El monopolio del amor romántico



Los heterosexuales tienen el monopolio del amor romántico. Para ellos es cosa de todos los días. Pueden ir de la mano por la calle o besar a sus parejas en lugares públicos sin que un loco se crea con derecho a romperles la cara. Nadie se animaría a encarar a un tipo que está chapando con su novia en la mesa de un café para decirle que hay que tener respeto por los demás, para azuzar en el aire una biblia al grito de "dios los odia". En lo que respecta al romance, los heterosexuales son inmunes a la mirada del otro.

Nuestros amores diversos, en cambio, duermen a la sombra de un closet. En el mejor de los casos, la gente se dará vuelta a mirarnos como si un alien hubiera bajado de un plato volador en medio de la 9 de julio. Para la norma, dos hombres o dos mujeres dándose un beso es un espectáculo circense.

Hay momentos en los que uno necesita un abrazo, o entrar en una espiral romántica de gestos cursis. No es que no nos guste coger con tipos desconocidos a los que echamos después de acabar. El activo o el pasivo que nunca muestran la cara, el tipo casado que entra a un chat para tirarse una cañita al aire, tienen su encanto. La cuestión de fondo es otra: fuimos condenados a amar en silencio, nos otorgaron, como premio consuelo, el campo de la lujuria. El desenfreno carnal apareció entonces como el territorio en el cual decidimos plantar las banderas de nuestra libertad. Allí nos desenvolvemos perfectamente, porque el deseo es la pulsión que nos ayuda a tolerar el encierro. Supimos convertir la tierra a la que fuimos deportados, como un castigo divino, en nuestra nación soberana. Plantamos bandera. De acá no nos saca nadie, dijimos, porque estamos empoderados en el placer de los cuerpos desnudos. Todo eso no quita que también tengamos derecho a un amor acaramelado, exento de todo el ropaje sombrío que la hegemonía nos fue tirando encima con el correr de los años.

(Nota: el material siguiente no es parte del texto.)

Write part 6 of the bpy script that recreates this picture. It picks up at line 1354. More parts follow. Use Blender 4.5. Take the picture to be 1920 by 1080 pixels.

Es correcto levantar las banderas de la deconstrucción y entablar vínculos que se aggiornen a nuestras vivencias actuales, pero dentro de la larga lista es necesario incluir al amor romántico, con sus estereotipos y clichés.  Aunque pretender sumergirnos en las aguas del romance hegemónico sea una estupidez, tenemos derecho a hacer estupideces. El matrimonio igualitario nos dió la posibilidad de aflojar las cadenas que nos mantenían atados. Al aprobarse la ley se nos dijo que teníamos derechos. En el año 2011 el cuerpo legal nos abrió las puertas, entre otras cosas, a que vivamos el amor con total libertad. La sociedad, por desgracia, no maneja los mismos tiempos.

Queremos al príncipe azul, al violeta, al rosa. Queremos a un tipo que nos rompa el corazón y nos deje llorando en la mitad de la calle, a uno que nos proponga casamiento y nos coma la boca en medio de una cena familiar. Queremos caminar de la mano y sonreír todo el día, como si tuviéramos una falla en el cerebro. Queremos abrazarnos a orillas del mar y bailar un tema lento. Queremos una relación de cuento, o de barro. Merecemos vivirlas, y llorar como desgraciados porque el forro nos hizo cornudos con el primer cacho de carne que se le cruzó en el camino.


Comentarios

  1. Amé tus palabras. A veces parece que no avanzamos más por más leyes igualitarias que aprueben. No seré el más romántico en público pero estaría bueno que si a uno se le cante serlo, no se nos queden mirando como si fuéramos fenómenos de circo.